Teno earmarks funding to resume repatriation program
Gov. Pedro P. Tenorio yesterday moved to resume the government’s repatriation program which has been suspended temporarily because of funding problem, setting aside $75,000 for plane tickets and awarded monetary damages of 29 nonresidents workers who are due for departure.
The Department of Labor and Immigration has put on hold the program for displaced foreign workers as money earmarked to compensate them has been used by the island government for some 500 illegal Chinese immigrants taking refuge on Tinian.
The governor met with Finance Secretary Lucy Nielsen to identify sources of funds to put the repatriation program back on track after Labor and Immigration Secretary Mark Zachares disclosed that his department will have to wait for the reimbursement from the US government before it can continue sending home guest workers.
Although DOLI is still finalizing actual costs, Zachares estimated that the department has spent between $400,000 to half a million dollars since April 17, when the first boatload of illegal immigrants from China arrived on Tinian.
The island government has accepted at least 480 Chinese nationals for the past few weeks who were caught by US Coast Guard while attempting to enter Guam illegally aboard fishing boats.

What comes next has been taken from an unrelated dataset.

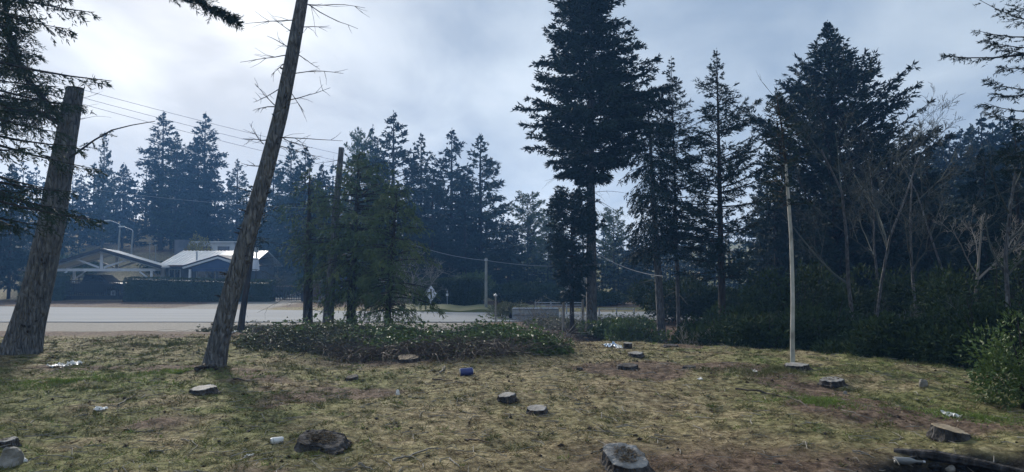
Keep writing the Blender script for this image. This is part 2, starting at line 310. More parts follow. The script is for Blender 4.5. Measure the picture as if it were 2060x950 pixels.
def ground_mat():
    m, nt, b = new_mat('ground'); N = nt.nodes; L = nt.links
    tc = N.new('ShaderNodeTexCoord')
    def nz(s, d, off=0.0, rough=0.6):
        mp = N.new('ShaderNodeMapping'); mp.inputs['Location'].default_value = (off, off * 1.7, 0); L.new(tc.outputs['Object'], mp.inputs[0])
        n = N.new('ShaderNodeTexNoise'); n.inputs['Scale'].default_value = s; n.inputs['Detail'].default_value = d; n.inputs['Roughness'].default_value = rough
        L.new(mp.outputs[0], n.inputs['Vector']); return n.outputs['Fac']
    def ramp(f, stops):
        r = N.new('ShaderNodeValToRGB'); L.new(f, r.inputs[0]); el = r.color_ramp.elements
        while len(el) < len(stops): el.new(0.5)
        for k, (p, c) in enumerate(stops): el[k].position = p; el[k].color = (*c, 1)
        return r.outputs[0]
    def mix(f, a, c):
        x = N.new('ShaderNodeMix'); x.data_type = 'RGBA'; L.new(f, x.inputs[0]); L.new(a, x.inputs[6]); L.new(c, x.inputs[7]); return x.outputs[2]
    def mth(op, a, c):
        q = N.new('ShaderNodeMath'); q.operation = op; q.use_clamp = True
        for k, v in enumerate((a, c)):
            if isinstance(v, (int, float)): q.inputs[k].default_value = v
            else: L.new(v, q.inputs[k])
        return q.outputs[0]
    def attr(n): x = N.new('ShaderNodeAttribute'); x.attribute_name = n; return x.outputs['Fac']
    fine = nz(9, 9, 3, 0.72); mid = nz(3.0, 5, 7); big = nz(0.55, 4, 1)
    straw = ramp(fine, [(0.36, (0.035, 0.026, 0.015)), (0.5, (0.21, 0.165, 0.092)), (0.64, (0.43, 0.355, 0.22))])
    grass = ramp(fine, [(0.36, (0.022, 0.024, 0.008)), (0.5, (0.135, 0.142, 0.05)), (0.64, (0.27, 0.265, 0.115))])
    soil = ramp(nz(8, 9, 11, 0.75), [(0.36, (0.022, 0.014, 0.010)), (0.5, (0.11, 0.075, 0.053)), (0.64, (0.25, 0.185, 0.135))])
    dirt = ramp(nz(9, 6, 17, 0.7), [(0.3, (0.20, 0.18, 0.155)), (0.7, (0.32, 0.30, 0.265))])
    char = ramp(nz(25, 5, 5), [(0.35, (0.006, 0.006, 0.006)), (0.75, (0.04, 0.038, 0.036))])
    g_f = ramp(mth('ADD', mth('MULTIPLY', big, 0.6), mth('MULTIPLY', mid, 0.4)), [(0.42, (0, 0, 0)), (0.56, (1, 1, 1))])
    c = mix(mth('ADD', mth('MULTIPLY', g_f, 0.42), mth('MULTIPLY', attr('green'), 0.7)), straw, grass)
    def edge(a, s=0.9):
        x = N.new('ShaderNodeMapRange'); x.inputs[1].default_value = 0.35; x.inputs[2].default_value = 0.65
        L.new(mth('ADD', mth('MULTIPLY', attr(a), s), mth('MULTIPLY', mid, 0.4)), x.inputs[0]); return x.outputs[0]
    c = mix(edge('soil', 0.68), c, soil); c = mix(edge('dirt'), c, dirt); c = mix(edge('char'), c, char)
    L.new(c, b.inputs['Base Color']); b.inputs['Roughness'].default_value = 0.95; b.inputs['Specular IOR Level'].default_value = 0.1
    bp = N.new('ShaderNodeBump'); bp.inputs['Strength'].default_value = 0.9; bp.inputs['Distance'].default_value = 0.06
    L.new(fine, bp.inputs['Height']); L.new(bp.outputs[0], b.inputs['Normal'])
    return m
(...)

Because this entails huge expenditures, including overtime pay for CNMI personnel stationed on the Tinian camps, DOLI has reprogrammed some of its funds for its operations there.
Most of the money have been taken out from the deportation fund that the department has set aside for the repatriation program, according to Zachares.

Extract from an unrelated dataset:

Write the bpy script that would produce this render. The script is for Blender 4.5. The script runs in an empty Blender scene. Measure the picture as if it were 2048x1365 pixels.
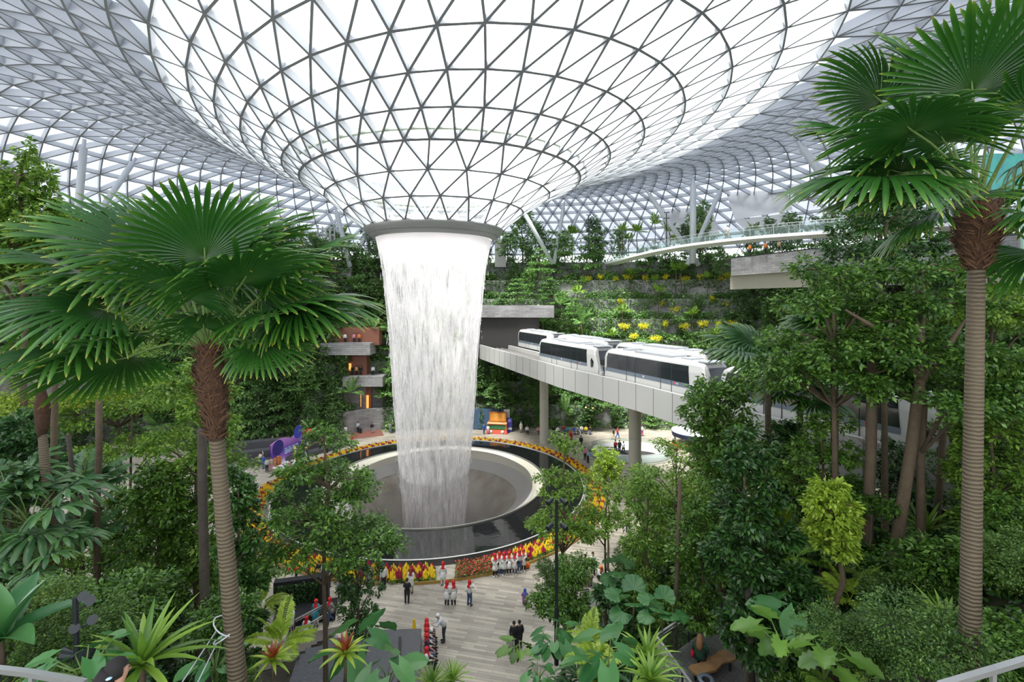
import bpy, math, random
import numpy as np
from mathutils import Vector, Matrix
R0 = random.Random(7)
PI = math.pi
SC = bpy.context.scene
COL = SC.collection

# ------------------------------------------------------------------ camera
FPX, HY, CZ = 967.6, 604.2, 20.0          # focal length in px, horizon row, eye height
cam_d = bpy.data.cameras.new('camera'); cam = bpy.data.objects.new('camera', cam_d); COL.objects.link(cam)
cam_d.sensor_width = 36.0; cam_d.lens = FPX / 2048 * 36.0
cam_d.shift_y = -(682.5 - HY) / 2048
cam_d.clip_start = 0.1; cam_d.clip_end = 800
cam.location = (0, 0, CZ); cam.rotation_euler = (PI / 2, 0, 0)
SC.camera = cam
# ------------------------------------------------------------------ sky
w = bpy.data.worlds.new('sky'); SC.world = w; w.use_nodes = True
nt = w.node_tree; nt.nodes.clear()
bg = nt.nodes.new('ShaderNodeBackground'); wo = nt.nodes.new('ShaderNodeOutputWorld')
bg.inputs[0].default_value = (0.96, 0.98, 1.0, 1); bg.inputs[1].default_value = 2.3
nt.links.new(bg.outputs[0], wo.inputs[0])
sun_d = bpy.data.lights.new('sun', 'SUN'); sun_d.energy = 10; sun_d.angle = math.radians(18); sun_d.color = (1, .98, .94)
sun = bpy.data.objects.new('sun', sun_d); COL.objects.link(sun); sun.rotation_euler = (math.radians(20), math.radians(-14), 0)
SC.view_settings.view_transform = 'Standard'; SC.view_settings.look = 'None'
SC.view_settings.exposure = 0.5; SC.view_settings.gamma = 1.0; SC.view_settings.use_curve_mapping = False
cy = SC.cycles
cy.max_bounces = 6; cy.diffuse_bounces = 4; cy.glossy_bounces = 3; cy.transmission_bounces = 3; cy.transparent_max_bounces = 24
cy.use_denoising = True; cy.sample_clamp_indirect = 6; cy.volume_bounces = 3; cy.volume_step_rate = 2

def at(px, py, Y):
    return Vector(((px - 1024) / FPX * Y, Y, CZ - (py - HY) / FPX * Y))
def gpt(px, py, z=0.0):
    Y = (CZ - z) * FPX / (py - HY)
    return Vector(((px - 1024) / FPX * Y, Y, z))

# ------------------------------------------------------------------ materials
MATS = {}
def _nodes(name):
    m = bpy.data.materials.new(name); m.use_nodes = True
    n = m.node_tree; n.nodes.clear()
    return m, n
def N(n, t, **kw):
    x = n.nodes.new(t)
    for k, v in kw.items(): setattr(x, k, v)
    return x
def principled(n, col=None, rough=.6, metal=0., spec=.5):
    p = N(n, 'ShaderNodeBsdfPrincipled')
    if col: p.inputs['Base Color'].default_value = (*col, 1)
    p.inputs['Roughness'].default_value = rough; p.inputs['Metallic'].default_value = metal
    p.inputs['Specular IOR Level'].default_value = spec
    return p
def mat(name, col, rough=.6, metal=0., var=.12, scale=3., bump=0., bscale=20., spec=.5, tint=None):
    if name in MATS: return MATS[name]
    m, n = _nodes(name)
    p = principled(n, col, rough, metal, spec)
    o = N(n, 'ShaderNodeOutputMaterial'); n.links.new(p.outputs[0], o.inputs[0])
    tc = N(n, 'ShaderNodeTexCoord')
    if var > 0:
        ns = N(n, 'ShaderNodeTexNoise'); ns.inputs['Scale'].default_value = scale; ns.inputs['Detail'].default_value = 4
        n.links.new(tc.outputs['Object'], ns.inputs['Vector'])
        mx = N(n, 'ShaderNodeMix', data_type='RGBA'); mx.inputs[6].default_value = (*[c * (1 - var) for c in col], 1)
        c2 = tint or [min(1, c * (1 + var)) for c in col]; mx.inputs[7].default_value = (*c2, 1)
        n.links.new(ns.outputs[0], mx.inputs[0]); n.links.new(mx.outputs[2], p.inputs['Base Color'])
    if bump > 0:
        nb = N(n, 'ShaderNodeTexNoise'); nb.inputs['Scale'].default_value = bscale; nb.inputs['Detail'].default_value = 3
        n.links.new(tc.outputs['Object'], nb.inputs['Vector'])
        b = N(n, 'ShaderNodeBump'); b.inputs['Strength'].default_value = bump; b.inputs['Distance'].default_value = .05
        n.links.new(nb.outputs[0], b.inputs['Height']); n.links.new(b.outputs[0], p.inputs['Normal'])
    MATS[name] = m; return m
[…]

Public Law 11-66, which was signed in February, provides up to $3,000 in compensation to nonresident workers awaiting awarded monetary damages from companies which have closed down without paying their back wages.
More than 50 people, most of them Filipinos, Bangladeshis and Chinese, have so far gone back to their countries under this voluntary program which had been prompted by concerns from U.S. lawmakers on the growing number of displaced guest workers in the Commonwealth.
At least $150,000 have also been spent by the government since the first group of repatriates left the island last March. The funds were largely drawn up from revenues collected by DOLI under the Deportation Fund set up last year by the CNMI.